Airdate: 9/30/82
A somewhat stuffy intellectual named Diane Chambers arrives at the Cheers bar in Boston, along with her fiancé, a college professor of literature named Sumner. She immediately takes a disliking for the bar’s owner, Sam Malone, a former major league baseball player who’s also a recovering alcoholic. She also meets two other bar employees: “Coach,” a rather dull-witted but lovable former baseball coach, and Cara sassy, scrappy mother of four. The bar also gets its fair share of regulars, including Norm, a portly, affable accountant who is greeted by the bar patrons every time he arrives.
When Sumner goes back to see his ex, Sam correctly predicts that he will leave Diane high and dry. Sensing her predicament, he offers her a job as a waitress at the bar, which she rejects at first, until she sees that her photographic memory could serve her well in remembering drink orders.

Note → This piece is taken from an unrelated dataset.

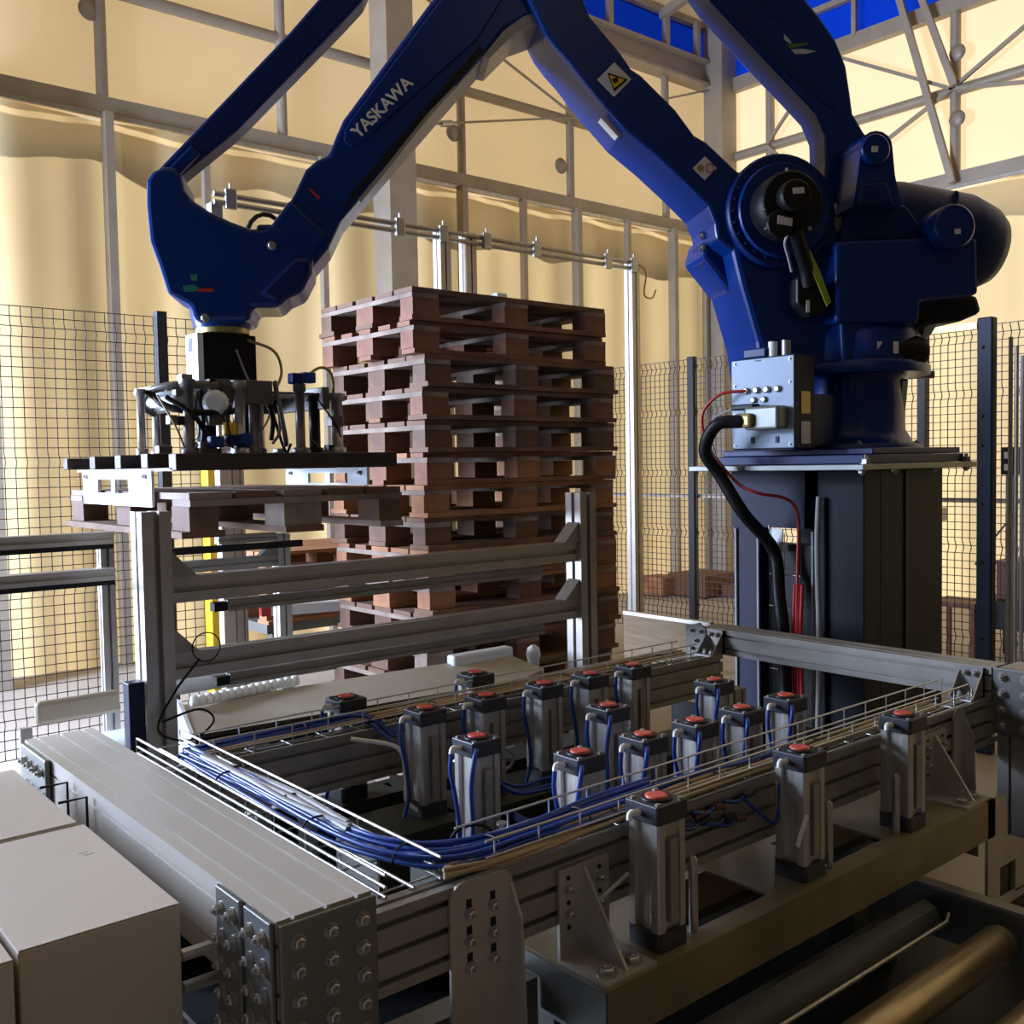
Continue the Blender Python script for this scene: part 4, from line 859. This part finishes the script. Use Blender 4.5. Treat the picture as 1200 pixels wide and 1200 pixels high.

From the very beginning of the show, the cold opening, one can already detect the confluence of sharp, skilled writing and near-perfect comic timing that made Cheers such a hallmark of classic sitcoms. The setup was brilliantly conceived – no other successful show was set almost entirely at a bar, and in so doing Cheers was able to draw upon a cavalcade of characters not related by family and not exclusively job-based. This provided a different kind of dynamic, one based on the notion that this was a refuge, a gathering place for brethren united by troubles that are “all the same.” And the crux of the show, Sam and Diane’s tenuous but sexually frustrated relationship, provided just enough chemistry (and razor-sharp banter) to keep viewers riveted every week.
This particular episode, in addition to setting up the characters, also does a good job in celebrating the work, and necessity, of a bartender: in essence the running theme of the show. When one of the minor characters leaves, he says to Sam, “Thanks for lettin’ me bend your ear,” and we can sense that he truly means it. Add to this the irony of Sam being a nondrinker, and you have so may possibilities for branching character development – exactly the mark of a good, sturdy pilot.